29 thoughts on “The Feet Of Shame

  1. martco

    mmm. tell ya what though I HATE the seats on those later variant Japanese dart carriages (Hitachi?)

    they’re (no offence) definitely made for Japanese bums, feckin tiny & at a weird angle

    major uncomfortable

    on those darts I’d honestly rather stand

      1. martco

        nah, like that since day 1, by design
        my lower back starts pinging after 5 mins in them
        made for a much smaller person

        1. SOQ

          The commuter trains from Dundalk means anyone with back or hip problems has to stand the whole way because the seats are so uncomfortable. And not only do they stop at every hole in the hedge, most of which never have boarders, upon opening, the door system emits the most deafening loud screech alert.

          It’s like CIÉ are trying to make the ONE AND A HALF HOUR journey as uncomfortable and miserable as possible

    1. Bertie Theodore Alphege Blenkinsop

      Makes no odds.
      Don’t put your feet on the seats.
      or better still… don’t have feet.

      1. Chuckenstein

        To quote Mr. Partridge…’I don’t like big feet. Reminds me of gammon’.

  2. Janet, I ate my avatar but I'm trying to stop

    darts , buses, it’s my major bug since I have moved back, uncivil behavior by people who should know better, what’s with it, the snot flicking, the sniffing, the feet, the nail filing, the complete absence of the word excuse me, the mad nattering and I’m sorry always a woman ..on the phone like she’s in her front room.

    1. Joe

      30 years ago folk using public transportation had the fear another passenger would try to engage them in conversation to pass the time. Now no one talks to anyone on public transportation and folk give out. Some folk are never happy. Me I like to watch the world burn.
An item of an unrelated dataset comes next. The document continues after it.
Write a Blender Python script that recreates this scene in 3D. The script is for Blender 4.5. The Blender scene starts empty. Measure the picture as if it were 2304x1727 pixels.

  3. Janet, I ate my avatar

    and no one calls anyone out on anything, god forbid confrontation right

        1. Lilly

          Or people who blow their nose violently and repeatedly in cafes. Ugh, use the bathroom, people are trying to eat.

  4. Gokkers

    Let the person who hasn’t put their feet up on public transport cast the first ‘huh’, close their cardigan swiftly turn and stare out the opposite window!, have the bottle to confront or shut up!

  5. millie st murderlark

    It’s the bumholes who open the windows on the bus in the middle of March and then sit there in their effing coat while an arctic gale blows the length of the bus that are public transport enemy no. 1.

    1. Lilly

      I dunno Millie, I’d prefer a blast of air over the stench of people whose clothes stink of fabric conditioner.

  6. Termagant

    Looks like the undergroundy bit around Glenageary/Sandycove/Dun Laoghaire. Fertile ground for self-absorbed buppyholes I’m afraid to say.